EXERCISE BRIEF: Locate the string "scene" in the listing below. Copy every line where it is found.

PROVIDED DATA:
%%

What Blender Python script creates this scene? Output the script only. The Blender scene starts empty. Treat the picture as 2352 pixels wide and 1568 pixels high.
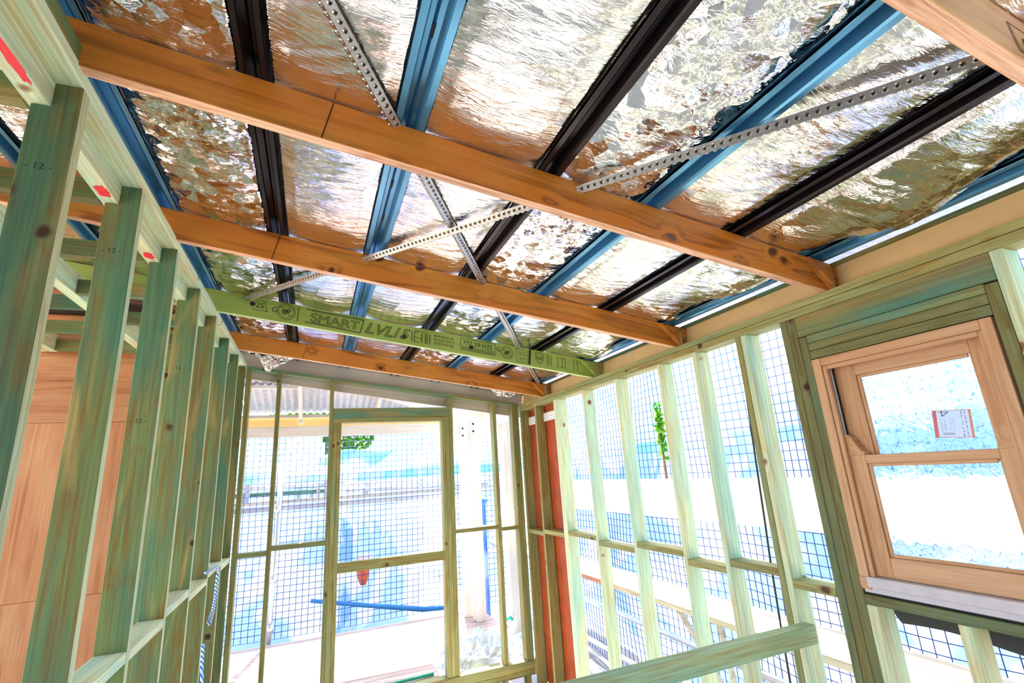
import bpy, bmesh, math, random
import numpy as np
from mathutils import Vector, Matrix

# ---------------------------------------------------------------- camera, sky, sun, exposure
SC = bpy.context.scene
COL = SC.collection
K = 0.75            # drawing unit -> metre
EYE = 2.45          # eye height above the room floor, drawing units

def P(x, y, z):
    return Vector((x * K, y * K, (z + EYE) * K))

cam_d = bpy.data.cameras.new('camera')
cam = bpy.data.objects.new('camera', cam_d)
COL.objects.link(cam)
cam_d.sensor_width = 36.0
cam_d.lens = 36.0 * 1109.89 / 2352.0
cam_d.clip_start = 0.02
RIGHT = Vector((0.92768275, -0.36838939, -0.06077802))
DOWN = Vector((0.04004776, 0.26001991, -0.96477242))
FWD = Vector((0.37121542, 0.89256871, 0.25596916))
M = Matrix((RIGHT, -DOWN, -FWD)).transposed().to_4x4()
M.translation = P(0, 0, 0)
cam.matrix_world = M
SC.camera = cam

SUN_DIR = Vector((0.24, 1.0, 1.64)).normalized()     # towards the sun
world = bpy.data.worlds.new('world')
SC.world = world
world.use_nodes = True
wn = world.node_tree
wn.nodes.clear()
w_out = wn.nodes.new('ShaderNodeOutputWorld')
w_bg = wn.nodes.new('ShaderNodeBackground')
w_sky = wn.nodes.new('ShaderNodeTexSky')
w_sky.sky_type = 'NISHITA'
w_sky.sun_disc = False
w_sky.sun_elevation = math.asin(SUN_DIR.z)
w_sky.sun_rotation = math.atan2(SUN_DIR.x, SUN_DIR.y)
w_sky.air_density = 1.0
w_sky.dust_density = 2.5
w_bg.inputs['Strength'].default_value = 0.8
wn.links.new(w_sky.outputs[0], w_bg.inputs['Color'])
wn.links.new(w_bg.outputs[0], w_out.inputs['Surface'])

sun_d = bpy.data.lights.new('sun', 'SUN')
sun_d.energy = 26.0
sun_d.angle = math.radians(0.6)
sun_d.color = (1.0, 0.96, 0.90)
sun = bpy.data.objects.new('sun', sun_d)
COL.objects.link(sun)
sun.location = (0, 0, 12)
sun.rotation_euler = SUN_DIR.to_track_quat('Z', 'Y').to_euler()

vs = SC.view_settings
vs.view_transform = 'Standard'
vs.look = 'None'
vs.gamma = 1.0
vs.use_curve_mapping = False
vs.exposure = 0.6
SC.cycles.max_bounces = 10
SC.cycles.diffuse_bounces = 5
SC.cycles.glossy_bounces = 5
SC.cycles.transmission_bounces = 8
SC.cycles.sample_clamp_indirect = 12.0

random.seed(7)
RNG = np.random.default_rng(11)

# ---------------------------------------------------------------- material helpers
def lin(h):
    h = h.lstrip('#')
    o = []
    for i in (0, 2, 4):
        v = int(h[i:i + 2], 16) / 255.0
        o.append(v / 12.92 if v <= 0.04045 else ((v + 0.055) / 1.055) ** 2.4)
    return (o[0], o[1], o[2], 1.0)

class NT:
    def __init__(self, name):
        self.m = bpy.data.materials.new(name)
        self.m.use_nodes = True
        self.t = self.m.node_tree
        self.t.nodes.clear()
        self.out = self.t.nodes.new('ShaderNodeOutputMaterial')

    def n(self, typ, props=None, **ins):
        nd = self.t.nodes.new('ShaderNode' + typ)
        for k, v in (props or {}).items():
            setattr(nd, k, v)
        for k, v in ins.items():
            key = k.replace('_', ' ')
            if key.isdigit():
                key = int(key)
            sock = nd.inputs[key]
            if hasattr(v, 'is_linked') or hasattr(v, 'links'):
                self.t.links.new(v, sock)
            else:
                sock.default_value = v
        return nd

    def math(self, op, a, b=0.0, clamp=False):
        nd = self.t.nodes.new('ShaderNodeMath')
        nd.operation = op
        nd.use_clamp = clamp
        for i, v in enumerate((a, b)):
            if hasattr(v, 'links'):
                self.t.links.new(v, nd.inputs[i])
            else:
                nd.inputs[i].default_value = v
        return nd.outputs[0]

    def ramp(self, fac, stops, interp='LINEAR'):
        nd = self.t.nodes.new('ShaderNodeValToRGB')
        nd.color_ramp.interpolation = interp
        el = nd.color_ramp.elements
        while len(el) > 1:
            el.remove(el[0])
        for i, (p, c) in enumerate(stops):
            e = el[0] if i == 0 else el.new(p)
            e.position = p
            e.color = c if len(c) == 4 else (*c, 1)
        self.t.links.new(fac, nd.inputs[0])
        return nd.outputs[0]

    def mix(self, fac, a, b, mode='MIX'):
        nd = self.t.nodes.new('ShaderNodeMix')
        nd.data_type = 'RGBA'
        nd.blend_type = mode
        nd.clamp_factor = True
        for s, v in ((0, fac), (6, a), (7, b)):
            if hasattr(v, 'links'):
                self.t.links.new(v, nd.inputs[s])
            else:
                nd.inputs[s].default_value = v
        return nd.outputs[2]

    def bsdf(self, color, rough=0.6, metal=0.0, normal=None, spec=0.5, **kw):
        nd = self.n('BsdfPrincipled')
        for k, v in (('Base Color', color), ('Roughness', rough), ('Metallic', metal), ('Specular IOR Level', spec)):
            if hasattr(v, 'links'):
                self.t.links.new(v, nd.inputs[k])
            else:
                nd.inputs[k].default_value = v
        if normal is not None:
            self.t.links.new(normal, nd.inputs['Normal'])
        for k, v in kw.items():
            nd.inputs[k.replace('_', ' ')].default_value = v
        self.t.links.new(nd.outputs[0], self.out.inputs['Surface'])
        return nd

def plain(name, col, rough=0.6, metal=0.0, var=0.08, scale=14.0, spec=0.5):
    t = NT(name)
    tc = t.n('TexCoord')
    nz = t.n('TexNoise', Vector=tc.outputs['Object'], Scale=scale, Detail=4.0)
    dark = tuple(c * (1 - var * 2) for c in col[:3]) + (1,)
    lite = tuple(min(1, c * (1 + var)) for c in col[:3]) + (1,)
    c = t.ramp(nz.outputs['Fac'], [(0.3, dark), (0.7, lite)])
    t.bsdf(c, rough, metal, spec=spec)
    return t.m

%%

ANSWER TO THE TASK:
What Blender Python script creates this scene? Output the script only. The Blender scene starts empty. Treat the picture as 2352 pixels wide and 1568 pixels high.
SC = bpy.context.scene